Am 05.05.2015 berichtete der Kurier unter der Schlagzeile „Notbremse im Fall Lansky gezogen“, die Generalprokuratur habe der Staatsanwaltschaft Wien den Fall wegen

möglicher Befangenheit entzogen und der Staatsanwaltschaft Linz zugewiesen. Bereits am 04.09.2011 berichtete der Kurier von einem Treffen in der Kanzlei Lansky im Jahr 1997, im Rahmen dessen besprochen wurden, wie junge Genossinnen und Genossen bei einer Karriere im Justizapparat unterstützt werden können. Der Kurier hält dazu fest:

„Genossinnen und Genossen also. Parteifreunde, die in Stellung gebracht werden sollen in der parteiunabhängigen Justiz. Wollten die roten Experten Justitia bei diesem diskreten Tete- a-Tete im Hochsommer 1997 ihren Stempel aufdrücken?
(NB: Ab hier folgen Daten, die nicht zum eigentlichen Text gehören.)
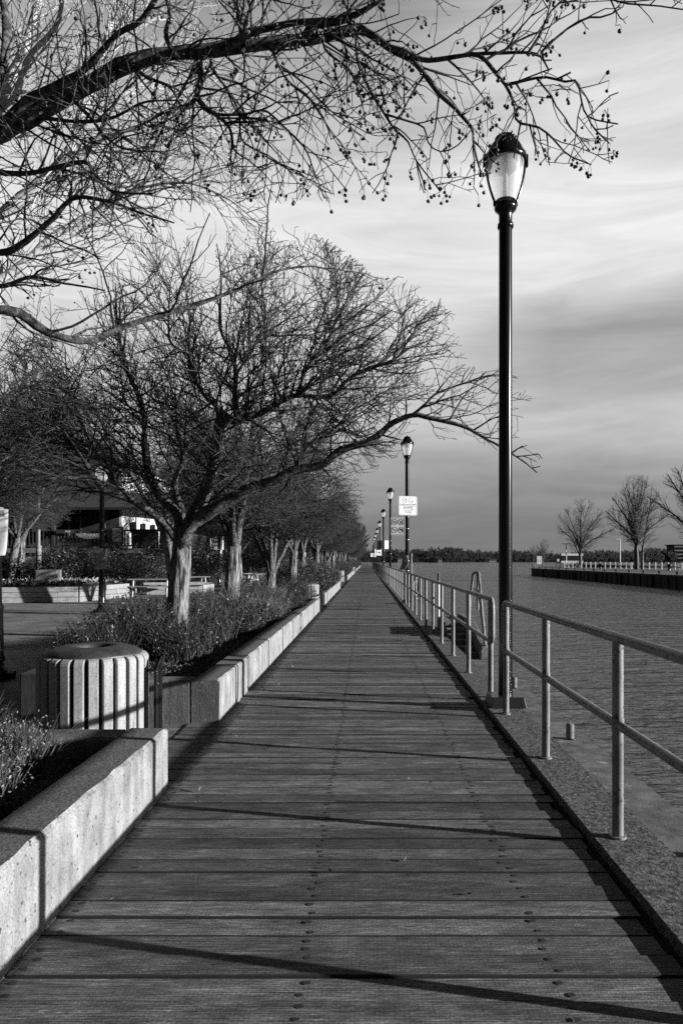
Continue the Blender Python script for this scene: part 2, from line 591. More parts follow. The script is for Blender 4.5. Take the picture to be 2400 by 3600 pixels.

Die Ausführungen, die im Protokoll penibel festgehalten wurden, lassen keinen anderen Schluss zu. Die Einfärbung kann aus heutiger Sicht als durchaus gelungen erachtet werden?“ (Kurier, 04.09.2011). Nicht erst seit diesem Artikel im Kurier halten sich hartnäckige Gerüchte über die hervorragenden beruflichen und privaten Verbindungen von Gabriel Lansky in die Staatsanwaltschaft und Oberstaatsanwaltschaft Wien, die nicht zuletzt daher rühren würden, dass viele ehemalige Mitarbeiter seiner Kanzlei in die Staatsanwaltschaft wechseln sowie Staatsanwälte in die Kanzlei abgeworben werden.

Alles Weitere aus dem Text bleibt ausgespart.